Project Canterbury

William Horatio Walsh (1839-1865)
I Rector, Christ Church, St Laurence, Sydney

Canon Walsh was licensed whilst still a deacon as minister of the parish of St Lawrence, in April 1839, following Edmund Dicken who had succeeded Thomas Steele in December 1838.  Priested within the year, Walsh set to work organising his parish which was then meeting for worship in a converted brewery storeroom. When Christ Church was consecrated in 1845, he soon made it one of the most important churches of the diocese. Among his parishioners were some of the poorest people in Sydney, and some of its leading citizens - such as Chief Justice Sir Alfred Stephen and T.S. Mort.
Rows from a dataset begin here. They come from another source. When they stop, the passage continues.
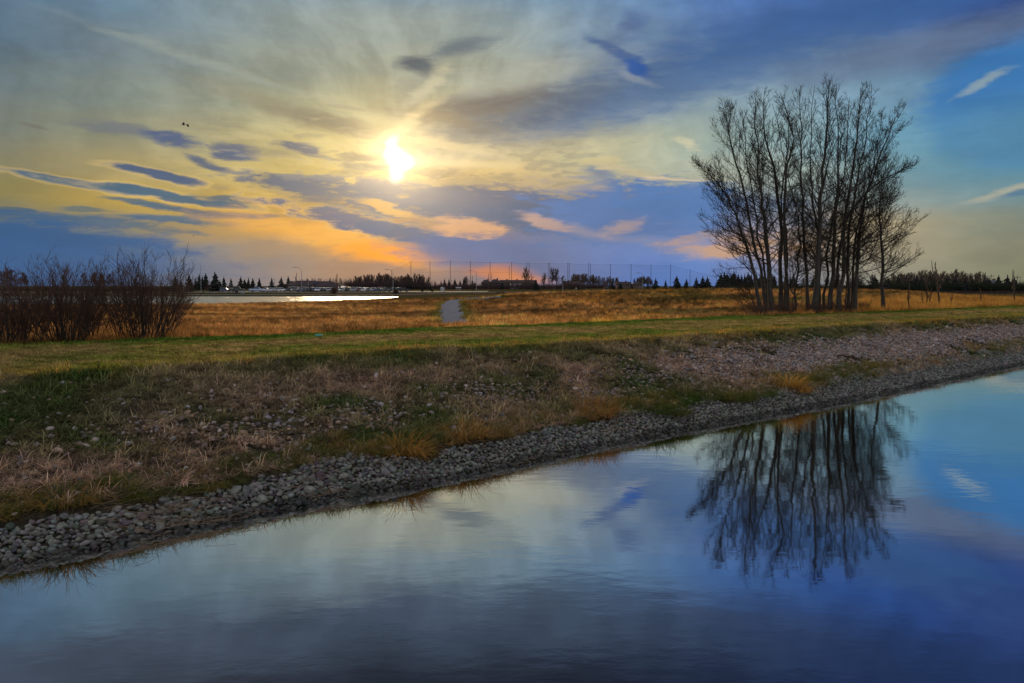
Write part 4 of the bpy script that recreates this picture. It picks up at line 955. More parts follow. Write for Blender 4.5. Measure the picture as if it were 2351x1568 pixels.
# ------------------------------------------------------------------ far things
N2 = 1/1.71333
def nat(nx): return nx*N2
def gy(ny): return ny*N2
def zat(px, py, Y):
    d = ray(px, py); return CAMZ + d[2]/d[1]*Y
def spruce_mesh(seed, tiers=13, irregular=.35):
    r = np.random.default_rng(seed); V = []; Fq = []
    for k in range(tiers):
        t = k/(tiers-1); z = .08+.86*t; rd = (.30*(1-t)**.85+.02); n = int(11-5*t)
        for i in range(n):
            a = 2*math.pi*(i+r.random()*.6)/n + k; l = rd*r.uniform(1-irregular, 1+irregular*.6); c, s = math.cos(a), math.sin(a); dz = -.05-.03*r.random(); w = .055*(1-t)+.02
            p0 = (0, 0, z+.05); p1 = (c*l*.5-s*w, s*l*.5+c*w, z+dz*.2); p2 = (c*l, s*l, z+dz+.02); p3 = (c*l*.5+s*w, s*l*.5-c*w, z+dz*.2); p4 = (c*l*.55, s*l*.55, z+dz-.045)
            b = len(V); V += [p0, p1, p2, p3, p4]; Fq += [(b, b+1, b+2), (b, b+2, b+3), (b, b+4, b+1), (b+1, b+4, b+2), (b+2, b+4, b+3), (b, b+3, b+4)]
    b = len(V); V += [(-.012,-.012,.9),(.012,-.012,.9),(0,.012,.9),(0,0,1.0)]; Fq += [(b,b+1,b+3),(b+1,b+2,b+3),(b+2,b,b+3)]
    return npmesh('spruce_foliage', np.array(V), np.array(Fq))
SPR = [spruce_mesh(s, 9+s % 5, .35+.14*(s % 4)) for s in range(9)]
for me in SPR: me.materials.append(M['spruce'])
tm = MB().cyl((0,0,0), (0,0,.5), .022, .012, 6); TRK = None
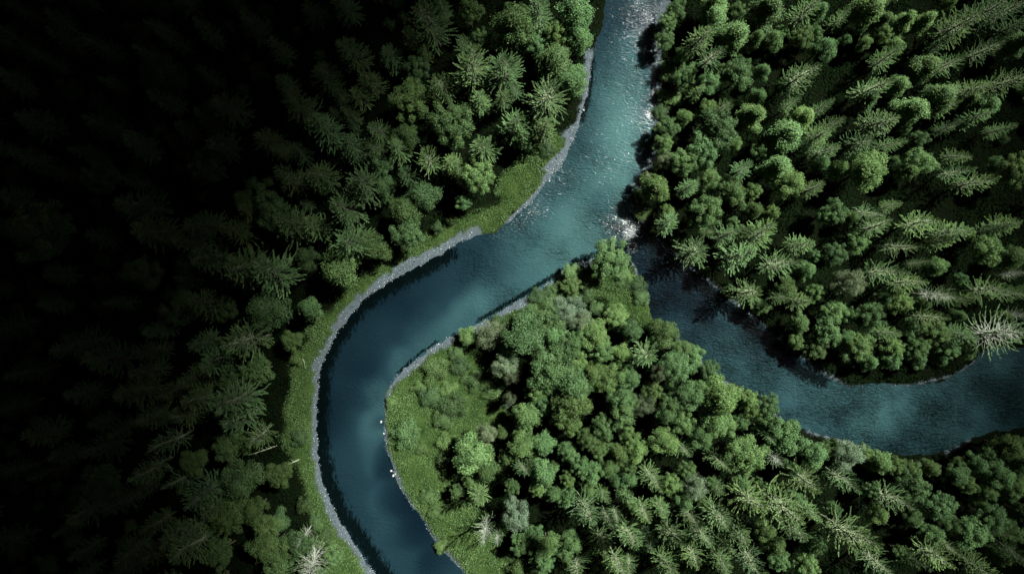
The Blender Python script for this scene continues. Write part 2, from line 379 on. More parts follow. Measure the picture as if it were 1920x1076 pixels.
# gravel: loose stones on the margins
def scatter(n, box=(-102, 102, -60, 60)):
    return rng.uniform(box[0], box[1], n), rng.uniform(box[2], box[3], n)
sx, sy = [], []
for p, wd in GRAVEL:
    seg = np.linalg.norm(np.diff(p, axis=0), axis=1); n = int(seg.sum() * wd * 24)
    k = rng.choice(len(seg), n, p=seg / seg.sum()); t = rng.uniform(0, 1, n)
    q = p[k] + (p[k + 1] - p[k]) * t[:, None] + rng.uniform(-wd * 1.15 - .2, wd * 1.15 + .2, (n, 2))
    sx.append(q[:, 0]); sy.append(q[:, 1])
sx = np.concatenate(sx); sy = np.concatenate(sy)
d = rough_d(sx, sy); gw = gravel_w(sx, sy, d)
k = (d > -0.25) & (gw > 0.35) & (np.abs(sx) < 106) & (np.abs(sy) < 64); sx, sy, d = sx[k], sy[k], d[k]
n = len(sx); sz = ground_z(sx, sy, d)
r = rng.uniform(0.05, 0.135, n) * np.where(rng.uniform(size=n) < 0.06, 1.8, 1)
octa = np.array([(1, 0, 0), (-1, 0, 0), (0, 1, 0), (0, -1, 0), (0, 0, 1), (0, 0, -1)], float)
of = np.array([(0, 2, 4), (2, 1, 4), (1, 3, 4), (3, 0, 4), (2, 0, 5), (1, 2, 5), (3, 1, 5), (0, 3, 5)])
an = rng.uniform(0, 6.28, n)
OV = octa[None] * r[:, None, None] * rng.uniform(0.7, 1.3, (n, 6, 1)) * np.array([1, 1, 0.7])
ca, sa = np.cos(an)[:, None], np.sin(an)[:, None]
OX = OV[..., 0] * ca - OV[..., 1] * sa + sx[:, None]; OY = OV[..., 0] * sa + OV[..., 1] * ca + sy[:, None]
OZ = OV[..., 2] + sz[:, None] + 0.03
me = np_mesh('gravel', np.stack([OX, OY, OZ], -1).reshape(-1, 3), (of[None] + (np.arange(n) * 6)[:, None, None]).reshape(-1, 3), {'tint': np.repeat(rng.uniform(0, 1, n), 6)})
tag(link('gravel', me, [M_GRAVEL]), 'pale grey gravel along the river margins', 'gravel', kind='stuff')

# grass on the meadows
n = 520000; sx, sy = scatter(n, (-48, 32, -58, 30))
k = meadow_w(sx, sy) > rng.uniform(0.15, 0.8, n); sx, sy = sx[k], sy[k]
d = rough_d(sx, sy); k = (d > 0.15) & (gravel_w(sx, sy, d) < 0.4); sx, sy, d = sx[k], sy[k], d[k]
n = len(sx); sz = ground_z(sx, sy, d)
patch = vnoise(sx * 0.22, sy * 0.22, 51) * 0.5 + vnoise(sx * 0.7, sy * 0.7, 52) * 0.35
hgt = rng.uniform(0.18, 0.45, n) * (1 + 0.8 * patch) + 0.5 * sstep(.25, .6, patch) * rng.uniform(0, 1, n)
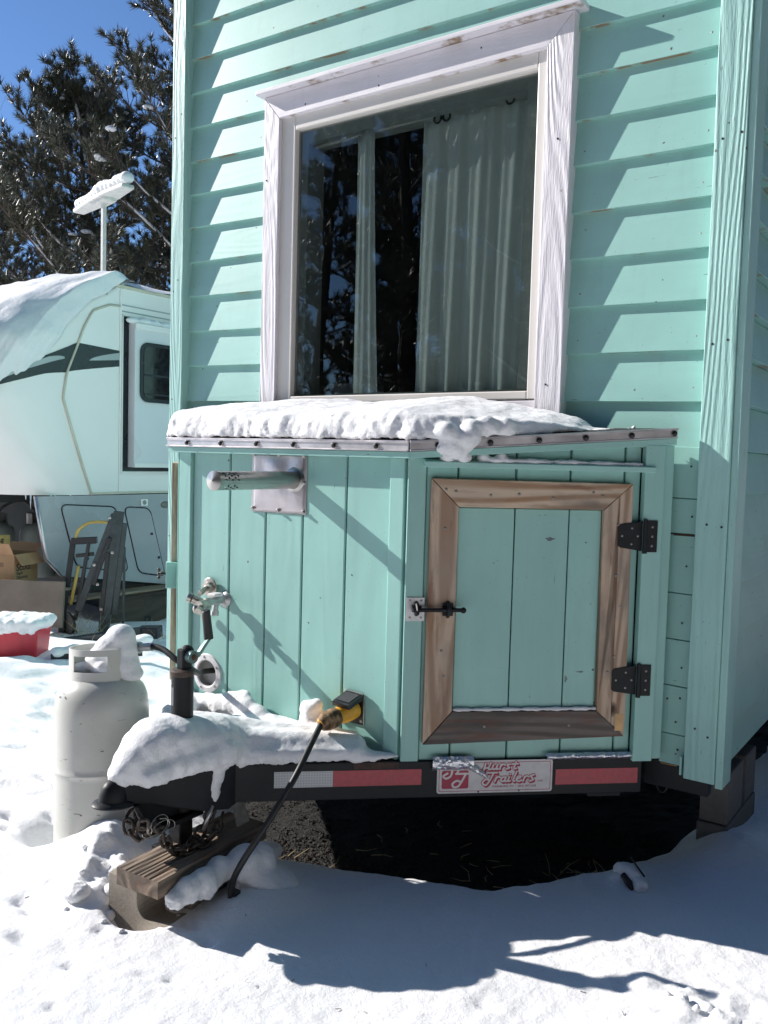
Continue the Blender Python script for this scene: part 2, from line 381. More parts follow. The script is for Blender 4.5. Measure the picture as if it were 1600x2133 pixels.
def screw_at(M, r=.004, parent=None, mat=None, name='screw'):
    mb = MB(); mb.lathe([(.0001, .0012), (r*.5, .0014), (r, .0006), (r, -.001)], 10)
    return mb.build(name, mat or M_screw, parent, M, pivot=(0, 0, 0), smooth=True)

# ------------------------------------------------------------------ ground
def vnoise(x, y, seed=0):
    xi = np.floor(x).astype(np.int64); yi = np.floor(y).astype(np.int64); fx = x-xi; fy = y-yi
    fx = fx*fx*(3-2*fx); fy = fy*fy*(3-2*fy)
    def h(i, j):
        n = (i*374761393+j*668265263+seed*1442695041) & 0x7fffffff; n = ((n ^ (n >> 13))*1274126177) & 0x7fffffff; return ((n ^ (n >> 16)) & 0xffff)/65535.
    return (h(xi, yi)*(1-fx)+h(xi+1, yi)*fx)*(1-fy)+(h(xi, yi+1)*(1-fx)+h(xi+1, yi+1)*fx)*fy
def fbm(x, y, s, o=4, seed=0, g=.5):
    t = 0; a = 1; n = 0
    for i in range(o): t = t+a*vnoise(x*s+17.3*i, y*s-9.1*i, seed+i); n += a; a *= g; s *= 2.03
    return t/n-.5
MELT = [(-2.45, -.30), (-2.33, -.52), (-2.12, -.60), (-1.97, -.60), (-1.76, -.54), (-1.60, -.48), (-1.30, -.37), (-1.12, -.12), (-.92, .25), (-.88, .9), (-.9, 6), (-3.1, 6), (-3.0, .0), (-2.7, -.15)]
def sdf(x, y, poly):
    d = np.full(x.shape, 1e9); ins = np.zeros(x.shape, bool); n = len(poly)
    for i in range(n):
        ax, ay = poly[i]; bx, by = poly[(i+1) % n]; ex, ey = bx-ax, by-ay
        t = np.clip(((x-ax)*ex+(y-ay)*ey)/(ex*ex+ey*ey), 0, 1); d = np.minimum(d, np.hypot(x-ax-t*ex, y-ay-t*ey))
        c = ((ay > y) != (by > y)) & (x < (bx-ax)*(y-ay)/(by-ay+1e-12)+ax); ins ^= c
    return np.where(ins, -d, d)
DENTS = [(-4.081, -.288, .05, .02), (-3.288, -.829, .03, .015), (-2.761, -.973, .03, .015), (-3.103, -.763, .035, .02), (-2.855, -1.076, .04, .025), (-2.769, -1.139, .035, .02), (-2.599, -1.244, .025, .012), (-2.243, -1.418, .035, .018), (-2.18, -1.436, .025, .012), (-2.069, -1.522, .05, .02), (-1.938, -1.375, .025, .012), (-1.679, -1.23, .028, .02), (-1.77, -1.198, .03, .015), (-2.154, -1.313, .02, .012), (-1.86, -1.529, .02, .014), (-1.742, -1.657, .022, .012), (-1.619, -1.408, .018, .012), (-2.863, -.788, .03, .015), (-3.742, -.347, .05, .022), (-2.294, -1.134, .035, .015), (-2.236, -1.15, .03, .014), (-.95, -1.005, .03, .01), (-1.687, -1.435, .015, .01), (-3.6, -.9, .09, .03), (-4.5, -.1, .15, .05), (-3.3, -.35, .12, .04), (-2.95, -.5, .08, .02)]
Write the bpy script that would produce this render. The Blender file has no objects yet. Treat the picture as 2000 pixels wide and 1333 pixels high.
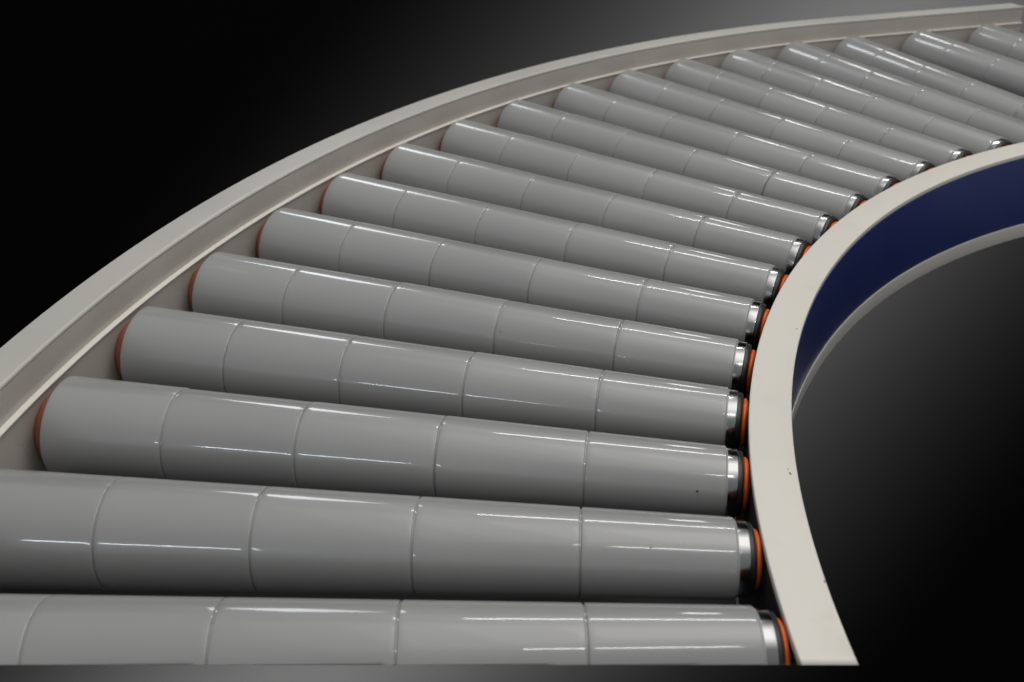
import bpy, bmesh, math, random
from mathutils import Vector, Matrix
random.seed(7)
S = 0.9                       # metres per layout unit (one unit = radius of the rollers' inner ends)
sc = bpy.context.scene
col = sc.collection

# ------------------------------------------------------------------ camera
CP = Vector((-1.20834, -0.32052, 0.46082))
YAW, PIT, ROL = 1.45279, -0.4497, 0.0029
FPX, PX, PY = math.exp(7.6189), 953.71, 509.81
fwd = Vector((math.cos(PIT)*math.cos(YAW), math.cos(PIT)*math.sin(YAW), math.sin(PIT)))
r0_ = fwd.cross(Vector((0, 0, 1))).normalized(); u0_ = r0_.cross(fwd)
right = r0_*math.cos(ROL)+u0_*math.sin(ROL)
up = -r0_*math.sin(ROL)+u0_*math.cos(ROL)
cam = bpy.data.cameras.new('camera'); camo = bpy.data.objects.new('camera', cam); col.objects.link(camo)
M = Matrix((right, up, -fwd)).transposed().to_4x4(); M.translation = CP*S
camo.matrix_world = M
cam.sensor_width = 36; cam.lens = FPX/2000*36
cam.shift_x = (1000-PX)/2000; cam.shift_y = -(666.5-PY)/2000
cam.clip_start = .02; cam.clip_end = 60
cam.dof.use_dof = True; cam.dof.focus_distance = 0.92*S; cam.dof.aperture_fstop = 10
sc.camera = camo

# ------------------------------------------------------------------ world and lamps
sc.view_settings.view_transform = 'Standard'; sc.view_settings.look = 'None'
sc.view_settings.exposure = 0; sc.view_settings.gamma = 1
w = bpy.data.worlds.new("World"); sc.world = w; w.use_nodes = True
nt = w.node_tree; nd = nt.nodes; bg = nd['Background']
tc = nd.new('ShaderNodeTexCoord'); sx = nd.new('ShaderNodeSeparateXYZ'); nt.links.new(tc.outputs['Generated'], sx.inputs[0])
cr = nd.new('ShaderNodeValToRGB'); mp = nd.new('ShaderNodeMapRange'); mp.inputs[1].default_value = -1; mp.inputs[2].default_value = 1
nt.links.new(sx.outputs['Z'], mp.inputs[0]); nt.links.new(mp.outputs[0], cr.inputs[0]); nt.links.new(cr.outputs[0], bg.inputs[0])
e = cr.color_ramp.elements
e[0].position = .3; e[0].color = (.03, .03, .032, 1); e[1].position = 1; e[1].color = (.46, .465, .47, 1)
m_ = e.new(.55); m_.color = (.235, .233, .23, 1)
bg.inputs[1].default_value = 1.0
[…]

Described by his contemporaries as "an old-fashioned, academic High-Churchman", Walsh strove to bring liturgical dignity to the services in ways that, in time, became accepted practice throughout the Anglican Communion. His theology was the Tractarianism of Newman, Keble and Pusey, and in this teaching he was the chief exponent in the Diocese of Sydney, arousing considerable criticism.

Walsh's influence in the diocese declined after the appointment of Evangelical Bishop Frederic Barker, and he returned to England in 1865. In his later years Walsh returned to Australia to live with the family of T.S. Mort on their Bodalla estate, in the role of a domestic chaplain. He died there on December 17,1882.